Key checks I always run on the line
Whenever I walk up to a line running TPE and see bubbles, here’s the systematic approach I use. Maybe it’ll be a handy checklist for you too.
1. Moisture check
Weigh out 100g of pellets, dry in an oven at 100-110°C for 2 hours, and reweigh.
If weight drops by more than ~0.1-0.2%, you likely had absorbent moisture.
Tip: Many TPEs aren’t super hygroscopic, but even 0.1% is enough to form visible bubbles in low viscosity melts.
2. Visual pellet check
Look for fines, dust, irregular cuts, or pellet surface cracks.
Irregular pellets sometimes indicate under-extruded compound that didn’t homogenize well in masterbatching — which can bleed volatiles.
3. Vent port or vacuum check
Ensure vacuum vent is pulling properly (typical: -0.8 to -0.9 bar for decent devol).
If no vacuum is installed, consider if your screw design is vented — many TPEs benefit greatly from a two-stage venting screw.
4. Melt temperature profile
Check with handheld probe along barrel. Excessive temperatures (or sudden hot zones) can cause local boiling of low-MW oils.
Real-world examples from my troubleshooting notes
Let me share a few cases from plants I’ve supported over the years.
Case 1: Moisture in summer humidity
One of my long-time customers in Vietnam was extruding a black TPE profile for automotive seals. The line ran beautifully for months — until monsoon season hit. Suddenly bubbles all over the surface.
Turns out their raw pellet storage silos weren’t sealed. Ambient humidity was over 80%, and the pellets were picking up just enough surface moisture. We installed simple inline desiccant hoppers, set at 80°C for TPE (higher isn’t needed like it is for PA), and the issue disappeared almost overnight.
Case 2: Low-viscosity oil causing micro-foaming
Another case was a consumer grip extrusion. They’d switched suppliers on their TPE compound to save costs. This new compound used a lower molecular weight paraffinic oil to soften it. Under high shear at 190°C in the extruder, these oils partially volatilized, creating fine microbubbles that gave a dull, hazy surface.
The fix was twofold: lower the melt temp by 15°C, and slow down the screw to reduce shear heating. They also changed to a compound using a heavier viscosity oil.
Case 3: Insufficient venting with recycled PP blend
A client was using a TPE heavily based on recycled PP. The reclaim had residual volatiles. Their extruder was a single-stage, non-vented screw. No surprise: bubbles everywhere.
We retrofitted with a simple vent port after 60% of the screw length, added a vacuum pump, and the improvement was immediate. Their scrap rate dropped by 80% the first week.

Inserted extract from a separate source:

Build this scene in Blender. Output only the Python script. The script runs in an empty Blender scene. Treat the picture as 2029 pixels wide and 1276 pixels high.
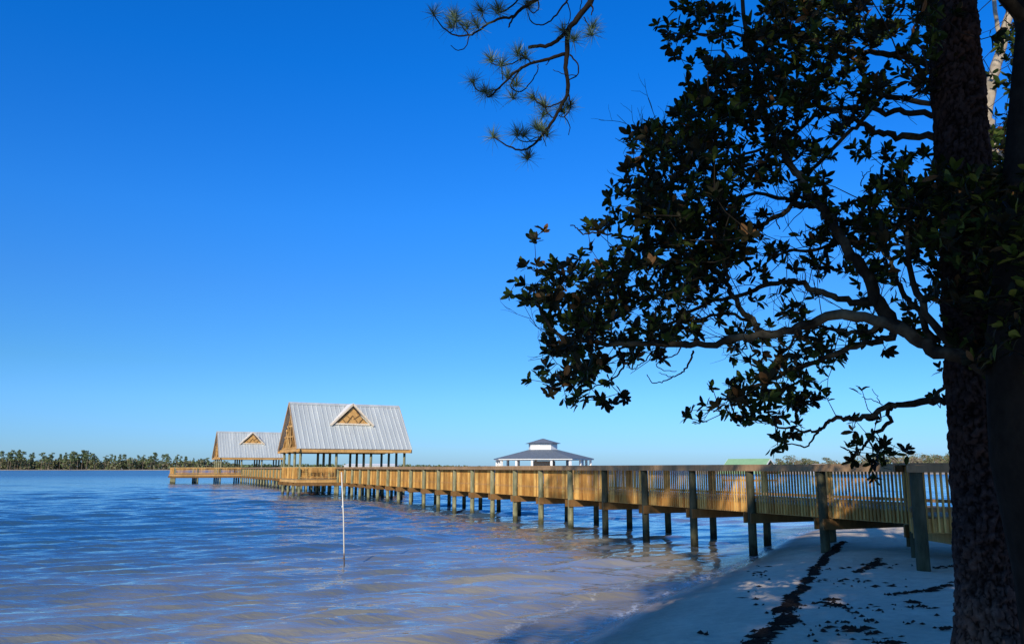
import bpy, math, random
import numpy as np
from mathutils import Vector, Matrix, noise
random.seed(7); rng = np.random.default_rng(7)
SC = bpy.context.scene; COL = SC.collection
R = math.radians; pi = math.pi

# ------------------------------------------------------------------ camera
F = 1650.0; TH = math.atan(289/1650); CT, ST = math.cos(TH), math.sin(TH); EYE = 2.5
cam = bpy.data.objects.new('camera', bpy.data.cameras.new('camera')); COL.objects.link(cam)
cam.location = (0, 0, EYE); cam.rotation_euler = (pi/2+TH, 0, 0)
cam.data.sensor_width = 36; cam.data.lens = F/2029*36; cam.data.clip_end = 8000; cam.data.clip_start = .1
SC.camera = cam
def at(px, py, Y):
    """point at depth Y seen at a given place of the reference (measuring aid)"""
    a = (px-1014.5)/F; b = -(py-638)/F
    ry = CT-b*ST; rz = ST+b*CT; t = Y/ry
    return Vector((a*t, Y, EYE+rz*t))

# ------------------------------------------------------------------ light
SUN_EL = R(24); SUN_H = Vector((-.33, -.944)).normalized()
sd = Vector((SUN_H.x*math.cos(SUN_EL), SUN_H.y*math.cos(SUN_EL), math.sin(SUN_EL)))
sun = bpy.data.objects.new('sun', bpy.data.lights.new('sun', 'SUN')); COL.objects.link(sun)
sun.data.energy = 5.0; sun.data.angle = R(.5); sun.data.color = (1, .87, .68)
sun.rotation_euler = sd.to_track_quat('Z', 'Y').to_euler(); sun.location = (0, -20, 30)
W = bpy.data.worlds.new('World'); SC.world = W; W.use_nodes = True
nt = W.node_tree; nt.nodes.clear()
sky = nt.nodes.new('ShaderNodeTexSky'); sky.sky_type = 'NISHITA'; sky.sun_disc = False
sky.sun_elevation = SUN_EL; sky.sun_rotation = math.atan2(SUN_H.x, SUN_H.y)
sky.air_density = 1.0; sky.dust_density = 0.4; sky.ozone_density = 2.0
hs = nt.nodes.new('ShaderNodeHueSaturation'); hs.inputs['Saturation'].default_value = 1.32
ml = nt.nodes.new('ShaderNodeMix'); ml.data_type = 'RGBA'; ml.blend_type = 'MULTIPLY'; ml.inputs[0].default_value = 1
ml.inputs[7].default_value = (.80, .98, 1.22, 1)
bg = nt.nodes.new('ShaderNodeBackground'); bg.inputs[1].default_value = .23 if False else .115*2
wo = nt.nodes.new('ShaderNodeOutputWorld')
nt.links.new(sky.outputs[0], hs.inputs['Color']); nt.links.new(hs.outputs[0], ml.inputs[6])
tc = nt.nodes.new('ShaderNodeTexCoord'); sx = nt.nodes.new('ShaderNodeSeparateXYZ'); cr = nt.nodes.new('ShaderNodeValToRGB'); el = cr.color_ramp.elements
GR = [(0, (.26, .385, .72)), (.034, (.235, .375, .66)), (.1175, (.225, .380, .505)), (.207, (.219, .411, .569)), (.288, (.176, .458, .654)), (.371, (.114, .461, .683)), (.447, (.056, .474, .713)), (.53, (.04, .48, .72)), (.72, (.66, .50, .45)), (1., (.66, .50, .44))]
while len(el) < len(GR): el.new(.5)
for e_, (p_, c_) in zip(el, GR): e_.position = p_; e_.color = (*c_, 1)
nt.links.new(tc.outputs['Generated'], sx.inputs[0]); nt.links.new(sx.outputs[2], cr.inputs[0])
ml2 = nt.nodes.new('ShaderNodeMix'); ml2.data_type = 'RGBA'; ml2.blend_type = 'MULTIPLY'; ml2.inputs[0].default_value = 1
nt.links.new(ml.outputs[2], ml2.inputs[6]); nt.links.new(cr.outputs[0], ml2.inputs[7])
nt.links.new(ml2.outputs[2], bg.inputs[0]); nt.links.new(bg.outputs[0], wo.inputs[0])
SC.view_settings.view_transform = 'Standard'; SC.view_settings.look = 'None'
SC.view_settings.exposure = 0; SC.view_settings.gamma = 1
SC.render.engine = 'CYCLES'; SC.cycles.max_bounces = 6; SC.cycles.transparent_max_bounces = 8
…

The role of screw and die design
Not enough people pay attention to this. Your screw design — especially for TPEs loaded with oil — is critical.
A longer decompression zone before the die helps bubbles escape.
Vented or multi-flight screws allow trapped air and volatiles to migrate backward under shear.
Even die design matters: abrupt pressure drops can cause “flash expansion” of any dissolved gases, so a gentle taper helps.
A comparative look at troubleshooting approaches
Here’s a small table I often show teams during training sessions:
| Issue | Quick field fix | Longer-term solution |
|---|---|---|
| Minor moisture | Lower throughput, more residence | Install inline dryer |
| Low-MW volatile additives | Reduce melt temp / shear | Reformulate with higher-MW oils |
| No venting | Slower line speed, open ports | Upgrade to vented / vacuum extruder |
| Recycled resin volatiles | Use fresh resin blend | Devolatize reclaim upstream |
If your extruder has a blank vent port (just atmospheric, not vacuum), try adding a short atmospheric hood with mild suction. Even -0.2 bar helps.
Add a little high molecular weight PP or PE to tighten up the melt structure, sometimes this physically restrains bubbles from growing large enough to be visible.
Keep your feed throat cool. A warm throat lets pellets melt prematurely, trapping air pockets that never get compressed out.
Why you should fix it before customers ever see it
Bubbles aren’t just cosmetic. They’re often the start of bigger quality headaches:
Weak spots in mechanical performance under flex or tension.
Uneven shrinkage in downstream cooling.
Difficulty in printing or bonding, since bubbles may pop later creating pits.
I’ve seen lines run “just good enough,” only to face warranty returns six months later when TPE gaskets start cracking along microvoids.
Related Q&A
Q: Can I just raise backpressure to force bubbles out?
Sometimes increasing backpressure (via tighter die or restrictor) helps squeeze small bubbles out. But if the gas generation rate is too high, you’ll just get bubbles later or risk melt fracture.
Q: Does adding calcium carbonate or talc help?
In small doses, yes. They act as nucleating agents and can help reduce bubble growth. But they don’t eliminate the gas — they just change how it’s distributed.
Q: Is vacuum absolutely necessary?
Not always. For low-volatility TPEs, good screw design with open vent ports can suffice. But with high-oil or reclaim-heavy compounds, vacuum is your best insurance.
Q: Can I see bubbles only after extrusion, like after cutting?
Yes — sometimes bubbles are trapped under pressure and only expand when exiting the die or being cut, where pressure suddenly drops. It’s why monitoring die swell and immediate surface is so critical.